◆ **Task**:
Output the material below unchanged, apart from leaving out the pictures.

◆ **Data section**:
▼▼▼
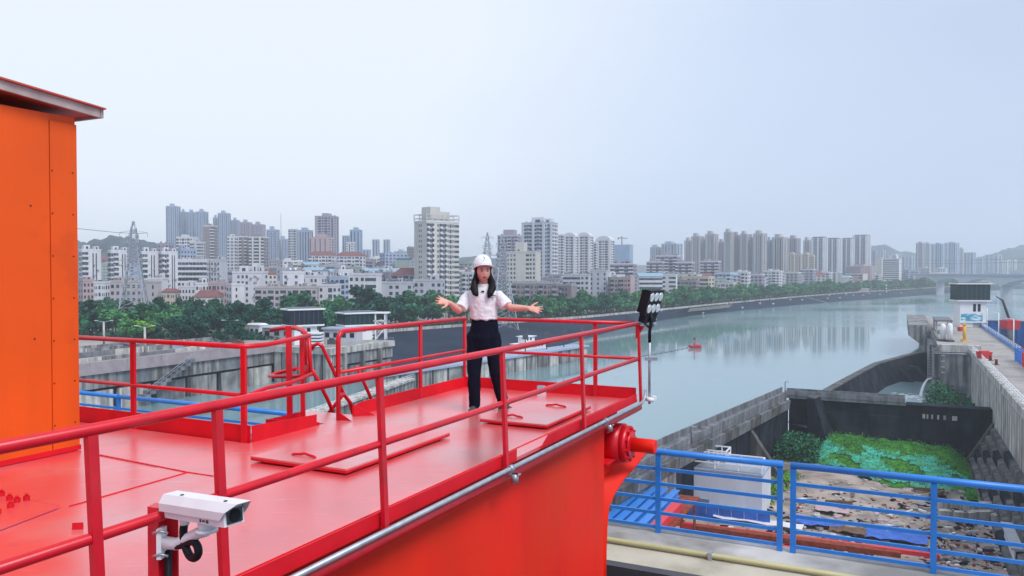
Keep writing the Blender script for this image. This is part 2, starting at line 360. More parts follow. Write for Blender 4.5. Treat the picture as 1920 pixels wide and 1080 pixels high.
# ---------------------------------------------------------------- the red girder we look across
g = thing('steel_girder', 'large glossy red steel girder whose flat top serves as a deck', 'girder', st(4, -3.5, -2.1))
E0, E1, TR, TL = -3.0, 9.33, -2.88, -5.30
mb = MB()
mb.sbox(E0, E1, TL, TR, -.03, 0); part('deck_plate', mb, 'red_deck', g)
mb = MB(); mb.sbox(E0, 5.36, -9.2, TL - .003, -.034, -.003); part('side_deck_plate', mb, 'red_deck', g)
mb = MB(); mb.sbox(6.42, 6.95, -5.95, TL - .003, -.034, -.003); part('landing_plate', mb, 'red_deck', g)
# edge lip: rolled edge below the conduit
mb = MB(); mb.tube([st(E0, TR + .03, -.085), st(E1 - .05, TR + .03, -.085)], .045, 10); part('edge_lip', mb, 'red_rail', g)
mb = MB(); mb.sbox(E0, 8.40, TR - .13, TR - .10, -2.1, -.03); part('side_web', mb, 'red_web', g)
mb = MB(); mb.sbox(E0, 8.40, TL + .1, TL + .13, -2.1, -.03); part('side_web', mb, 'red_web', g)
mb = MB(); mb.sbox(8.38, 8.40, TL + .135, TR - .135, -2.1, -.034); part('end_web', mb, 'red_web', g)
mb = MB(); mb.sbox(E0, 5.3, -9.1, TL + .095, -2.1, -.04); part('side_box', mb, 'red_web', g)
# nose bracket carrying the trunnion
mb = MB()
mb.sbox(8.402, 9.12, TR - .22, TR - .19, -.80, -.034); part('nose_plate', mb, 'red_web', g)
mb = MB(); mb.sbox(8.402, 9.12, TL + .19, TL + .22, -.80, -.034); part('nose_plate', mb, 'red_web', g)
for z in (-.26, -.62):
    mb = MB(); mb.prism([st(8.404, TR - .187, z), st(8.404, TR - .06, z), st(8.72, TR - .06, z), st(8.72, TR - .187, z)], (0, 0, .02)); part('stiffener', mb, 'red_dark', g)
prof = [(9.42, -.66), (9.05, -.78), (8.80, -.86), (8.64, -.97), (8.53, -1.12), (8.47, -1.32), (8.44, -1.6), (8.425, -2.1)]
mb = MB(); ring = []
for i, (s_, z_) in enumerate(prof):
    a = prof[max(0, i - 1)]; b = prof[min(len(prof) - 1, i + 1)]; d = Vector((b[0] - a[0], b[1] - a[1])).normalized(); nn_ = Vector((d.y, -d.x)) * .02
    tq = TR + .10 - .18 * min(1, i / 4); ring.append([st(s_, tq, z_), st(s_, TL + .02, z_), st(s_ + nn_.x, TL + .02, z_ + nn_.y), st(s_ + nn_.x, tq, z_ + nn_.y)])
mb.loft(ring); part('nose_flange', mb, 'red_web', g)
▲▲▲
◆ **Answer to the problem**:
Keep writing the Blender script for this image. This is part 2, starting at line 360. More parts follow. Write for Blender 4.5. Treat the picture as 1920 pixels wide and 1080 pixels high.
# ---------------------------------------------------------------- the red girder we look across
g = thing('steel_girder', 'large glossy red steel girder whose flat top serves as a deck', 'girder', st(4, -3.5, -2.1))
E0, E1, TR, TL = -3.0, 9.33, -2.88, -5.30
mb = MB()
mb.sbox(E0, E1, TL, TR, -.03, 0); part('deck_plate', mb, 'red_deck', g)
mb = MB(); mb.sbox(E0, 5.36, -9.2, TL - .003, -.034, -.003); part('side_deck_plate', mb, 'red_deck', g)
mb = MB(); mb.sbox(6.42, 6.95, -5.95, TL - .003, -.034, -.003); part('landing_plate', mb, 'red_deck', g)
# edge lip: rolled edge below the conduit
mb = MB(); mb.tube([st(E0, TR + .03, -.085), st(E1 - .05, TR + .03, -.085)], .045, 10); part('edge_lip', mb, 'red_rail', g)
mb = MB(); mb.sbox(E0, 8.40, TR - .13, TR - .10, -2.1, -.03); part('side_web', mb, 'red_web', g)
mb = MB(); mb.sbox(E0, 8.40, TL + .1, TL + .13, -2.1, -.03); part('side_web', mb, 'red_web', g)
mb = MB(); mb.sbox(8.38, 8.40, TL + .135, TR - .135, -2.1, -.034); part('end_web', mb, 'red_web', g)
mb = MB(); mb.sbox(E0, 5.3, -9.1, TL + .095, -2.1, -.04); part('side_box', mb, 'red_web', g)
# nose bracket carrying the trunnion
mb = MB()
mb.sbox(8.402, 9.12, TR - .22, TR - .19, -.80, -.034); part('nose_plate', mb, 'red_web', g)
mb = MB(); mb.sbox(8.402, 9.12, TL + .19, TL + .22, -.80, -.034); part('nose_plate', mb, 'red_web', g)
for z in (-.26, -.62):
    mb = MB(); mb.prism([st(8.404, TR - .187, z), st(8.404, TR - .06, z), st(8.72, TR - .06, z), st(8.72, TR - .187, z)], (0, 0, .02)); part('stiffener', mb, 'red_dark', g)
prof = [(9.42, -.66), (9.05, -.78), (8.80, -.86), (8.64, -.97), (8.53, -1.12), (8.47, -1.32), (8.44, -1.6), (8.425, -2.1)]
mb = MB(); ring = []
for i, (s_, z_) in enumerate(prof):
    a = prof[max(0, i - 1)]; b = prof[min(len(prof) - 1, i + 1)]; d = Vector((b[0] - a[0], b[1] - a[1])).normalized(); nn_ = Vector((d.y, -d.x)) * .02
    tq = TR + .10 - .18 * min(1, i / 4); ring.append([st(s_, tq, z_), st(s_, TL + .02, z_), st(s_ + nn_.x, TL + .02, z_ + nn_.y), st(s_ + nn_.x, tq, z_ + nn_.y)])
mb.loft(ring); part('nose_flange', mb, 'red_web', g)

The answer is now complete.